◆ Task directions: Below is a listing; copy all of it exactly.

◆ Source material:
------------------------------------------------------------------------
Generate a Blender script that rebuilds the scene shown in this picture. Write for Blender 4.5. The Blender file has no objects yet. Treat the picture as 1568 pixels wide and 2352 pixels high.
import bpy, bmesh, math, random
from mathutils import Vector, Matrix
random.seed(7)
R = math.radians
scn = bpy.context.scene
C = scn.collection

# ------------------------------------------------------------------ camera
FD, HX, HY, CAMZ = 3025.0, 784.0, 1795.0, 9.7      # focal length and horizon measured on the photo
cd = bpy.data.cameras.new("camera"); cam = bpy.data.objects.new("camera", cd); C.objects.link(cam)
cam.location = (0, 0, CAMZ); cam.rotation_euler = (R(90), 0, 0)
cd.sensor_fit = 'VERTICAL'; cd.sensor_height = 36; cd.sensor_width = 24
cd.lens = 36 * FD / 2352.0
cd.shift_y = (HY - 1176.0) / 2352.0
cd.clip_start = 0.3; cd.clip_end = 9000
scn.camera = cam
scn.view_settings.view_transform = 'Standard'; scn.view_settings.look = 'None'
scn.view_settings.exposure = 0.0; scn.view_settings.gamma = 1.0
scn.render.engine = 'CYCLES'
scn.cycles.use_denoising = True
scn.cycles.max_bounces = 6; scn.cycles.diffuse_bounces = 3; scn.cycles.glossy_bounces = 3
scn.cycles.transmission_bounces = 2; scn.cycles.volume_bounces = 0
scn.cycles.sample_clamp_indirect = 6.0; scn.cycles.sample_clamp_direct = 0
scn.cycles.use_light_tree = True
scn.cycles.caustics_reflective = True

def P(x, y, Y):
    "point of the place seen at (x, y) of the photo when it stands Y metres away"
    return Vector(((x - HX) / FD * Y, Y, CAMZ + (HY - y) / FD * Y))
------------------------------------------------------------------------
◆ Full solution:
Generate a Blender script that rebuilds the scene shown in this picture. Write for Blender 4.5. The Blender file has no objects yet. Treat the picture as 1568 pixels wide and 2352 pixels high.
import bpy, bmesh, math, random
from mathutils import Vector, Matrix
random.seed(7)
R = math.radians
scn = bpy.context.scene
C = scn.collection

# ------------------------------------------------------------------ camera
FD, HX, HY, CAMZ = 3025.0, 784.0, 1795.0, 9.7      # focal length and horizon measured on the photo
cd = bpy.data.cameras.new("camera"); cam = bpy.data.objects.new("camera", cd); C.objects.link(cam)
cam.location = (0, 0, CAMZ); cam.rotation_euler = (R(90), 0, 0)
cd.sensor_fit = 'VERTICAL'; cd.sensor_height = 36; cd.sensor_width = 24
cd.lens = 36 * FD / 2352.0
cd.shift_y = (HY - 1176.0) / 2352.0
cd.clip_start = 0.3; cd.clip_end = 9000
scn.camera = cam
scn.view_settings.view_transform = 'Standard'; scn.view_settings.look = 'None'
scn.view_settings.exposure = 0.0; scn.view_settings.gamma = 1.0
scn.render.engine = 'CYCLES'
scn.cycles.use_denoising = True
scn.cycles.max_bounces = 6; scn.cycles.diffuse_bounces = 3; scn.cycles.glossy_bounces = 3
scn.cycles.transmission_bounces = 2; scn.cycles.volume_bounces = 0
scn.cycles.sample_clamp_indirect = 6.0; scn.cycles.sample_clamp_direct = 0
scn.cycles.use_light_tree = True
scn.cycles.caustics_reflective = True

def P(x, y, Y):
    "point of the place seen at (x, y) of the photo when it stands Y metres away"
    return Vector(((x - HX) / FD * Y, Y, CAMZ + (HY - y) / FD * Y))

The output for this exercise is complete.